缩小范围后结果的 TypeScript 类型推断

问题描述 投票:0回答:1

我试图让 TypeScript 根据调用函数的上下文正确推断函数的返回类型(结果)。

TS 正确地将结果推断为 

'isA' | 'isB'
,因为输入是参数。 不过,我希望 TS 在我用条件缩小可能性后,能缩小结果的类型。

天真的做法:

function matchType1<A, B>(
  type: "a" | "b",
  fns: { onA: () => A; onB: () => B }
) {
  return type === "a" ? fns.onA() : fns.onB()
}

对象包装方法:

function matchType2<A, B>(
  type: "a" | "b",
  fns: { onA: () => A; onB: () => B}
) {
  return type === "a" 
    ? { a: fns.onA() }
    : { b: fns.onB() }
}

重载函数的做法:

function matchType3<A, B>(type: "a", fns: { onA: () => A; onB: () => B }): A;
function matchType3<A, B>(type: "b", fns: { onA: () => A; onB: () => B }): B;
function matchType3<A, B>(
  type: "a" | "b",
  fns: { onA: () => A; onB: () => B }
) {
  return type === "a" ? fns.onA() : fns.onB();
}

用途:

async function main(type: "a" | "b") {
  const promise1 = matchType1(type, {
    onA: () => Promise.resolve("isA" as const),
    onB: () => Promise.resolve("isB" as const),
  });

  const promise2 = matchType2(type, {
    onA: () => Promise.resolve("isA" as const),
    onB: () => Promise.resolve("isB" as const),
  });

  const promise3 = matchType3(type, { // error (TS 2769) passing type as there is no overload for 'a' | 'b'
    onA: () => Promise.resolve("isA" as const),
    onB: () => Promise.resolve("isB" as const),
    });

  const [result1, result2, result3] = await Promise.all([promise1, promise2, promise3]);

  if (type === "a") {
    const data1 = result1; // Inferred as "isA" | "isB"
    const data2 = result2[type]; // inferred as Promise<"isA"> | undefined
    const data3 = result3; // correctly inferred as 'isA' but there is an error on the call to matchType3 
  }

注意事项

部分问题是,在我调用 

type
后,会发生条件缩小 
matchType*
的情况。
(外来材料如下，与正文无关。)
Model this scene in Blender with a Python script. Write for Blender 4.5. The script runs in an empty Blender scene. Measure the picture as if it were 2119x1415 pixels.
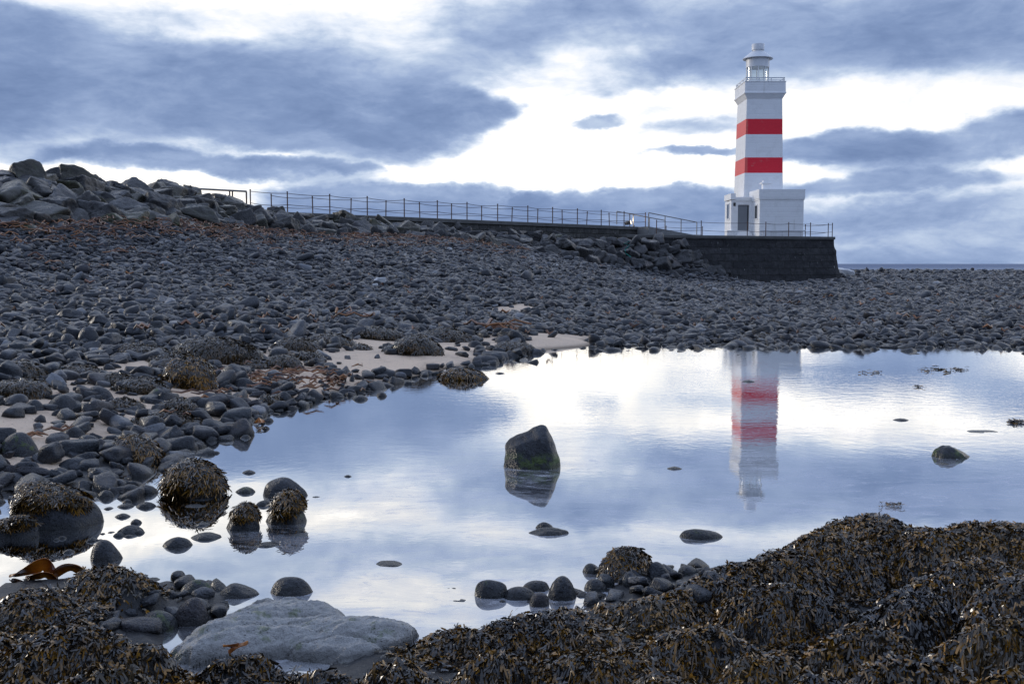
import bpy, bmesh, math, random
import numpy as np
from mathutils import Vector, Matrix, Euler

random.seed(7)
rng = np.random.default_rng(11)
scene = bpy.context.scene
COL = scene.collection

# ------------------------------------------------------------------ camera
FPX, CX, CY, HORIZON, EYE = 2178.0, 1059.5, 707.5, 546.0, 1.38
PITCH = math.atan((CY - HORIZON) / FPX)
cam_data = bpy.data.cameras.new("camera")
cam_data.sensor_width = 36.0
cam_data.lens = FPX / 2119.0 * 36.0
cam_data.clip_start = 0.05
cam_data.clip_end = 60000.0
cam = bpy.data.objects.new("camera", cam_data)
COL.objects.link(cam)
cam.location = (0, 0, EYE)
cam.rotation_euler = (math.pi / 2 - PITCH, 0, 0)
scene.camera = cam
cam_data.dof.use_dof = False
cam_data.dof.focus_distance = 14.0
cam_data.dof.aperture_fstop = 11.0

SP, CP = math.sin(PITCH), math.cos(PITCH)


def ray(px, py):
    x = (px - CX) / FPX
    y = -(py - CY) / FPX
    return np.array([x, CP + y * SP, y * CP - SP])


def at(px, py, Y):
    """world point seen at a photograph pixel at the depth Y"""
    d = ray(px, py)
    s = Y / d[1]
    return np.array([d[0] * s, Y, EYE + d[2] * s])


def ground(px, py, z=0.0):
    d = ray(px, py)
    s = (z - EYE) / d[2]
    return np.array([d[0] * s, d[1] * s, z])


def proj(X, Y, Z):
    zc = Y * CP - (Z - EYE) * SP
    yc = Y * SP + (Z - EYE) * CP
    return CX + FPX * X / zc, CY - FPX * yc / zc


# ------------------------------------------------------------------ render look
scene.view_settings.view_transform = 'Standard'
scene.view_settings.look = 'None'
scene.view_settings.gamma = 1.0
scene.view_settings.exposure = 0.0
scene.render.engine = 'CYCLES'
scene.cycles.max_bounces = 6
scene.cycles.diffuse_bounces = 3
scene.cycles.glossy_bounces = 3
scene.cycles.transparent_max_bounces = 8
scene.cycles.use_denoising = True
scene.cycles.sample_clamp_indirect = 4.0
scene.cycles.caustics_reflective = False
scene.cycles.caustics_refractive = False


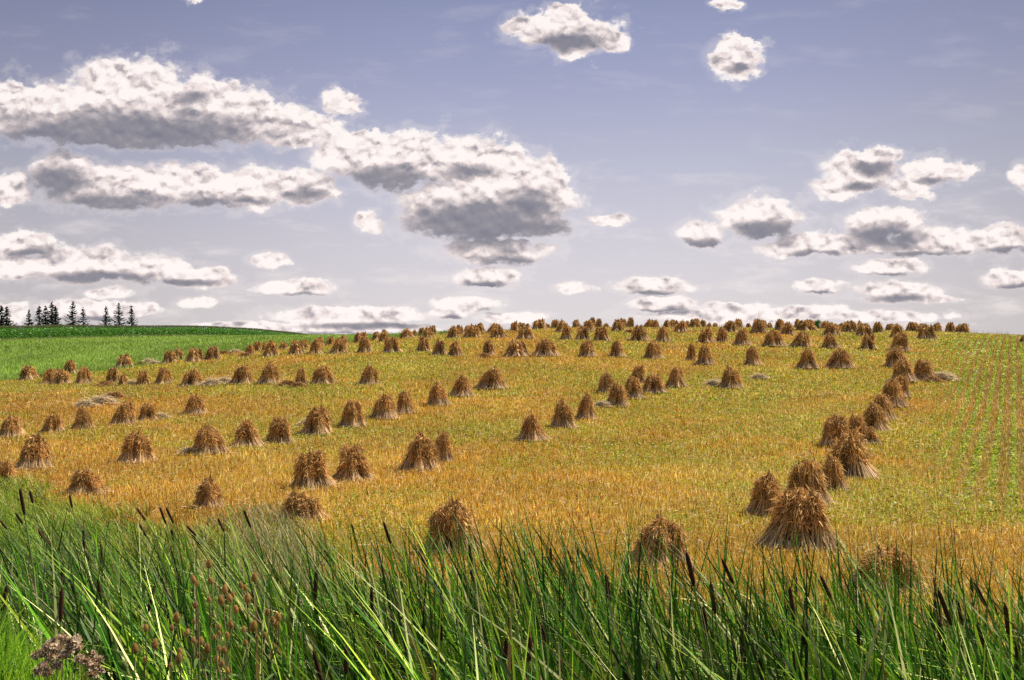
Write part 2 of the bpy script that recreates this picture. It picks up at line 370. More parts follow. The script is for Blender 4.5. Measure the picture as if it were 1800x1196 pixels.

将调用放在条件 
if (type === 'a') {
内可以按预期工作。但这并不能满足我的需求。

TS 错误:

对于 

matchType3
,函数重载的错误是

No overload matches this call.
  Overload 1 of 2, '(type: "a", fns: { onA: () => Promise<"isA">; onB: () => Promise<"isB">; }): Promise<"isA">', gave the following error.
    Argument of type '"a" | "b"' is not assignable to parameter of type '"a"'.
      Type '"b"' is not assignable to type '"a"'.
  Overload 2 of 2, '(type: "b", fns: { onA: () => Promise<"isA">; onB: () => Promise<"isB">; }): Promise<"isB">', gave the following error.
    Argument of type '"a" | "b"' is not assignable to parameter of type '"b"'.
      Type '"a"' is not assignable to type '"b"'.(2769)

解决方法

const data2 = result2[type]
并不可怕,因为它已经知道它是
Promise<"isA">
undefined
,所以我可以排除
undefined

const data2 = result2[type]!

我当然不想。现在这是一个挑战。

我也尝试过条件返回类型,但结果相同。

游乐场

以上所有代码可以在TS Playground中查看; https://tsplay.dev/ND0yVN

typescript overloading typescript-generics
1个回答
0
投票

很难理解您到底想要实现什么目标,但是,我会尽力回答提出的问题:

const promise3 = matchType3(type, {
    onA: () => Promise.resolve("isA" as const),
    onB: () => Promise.resolve("isB" as const),
});

TypeScript 将类型参数推断为:(参数)类型:“a” | “b”。

在 TypeScript 函数重载方法中,函数具有实现签名,但无法直接调用该签名。本质上,当您调用函数时,您实际上是在调用重载签名之一。因此,如果您传递的联合类型与任何重载签名都不匹配,TypeScript 将抛出错误。

在 matchType2 的情况下,您可以按照 https://tsplay.dev/ND0yVN 中的示例来缩小可能性,您可以使用 TypeScript 的内置实用程序,在本例中为 NonNullable 实用程序。 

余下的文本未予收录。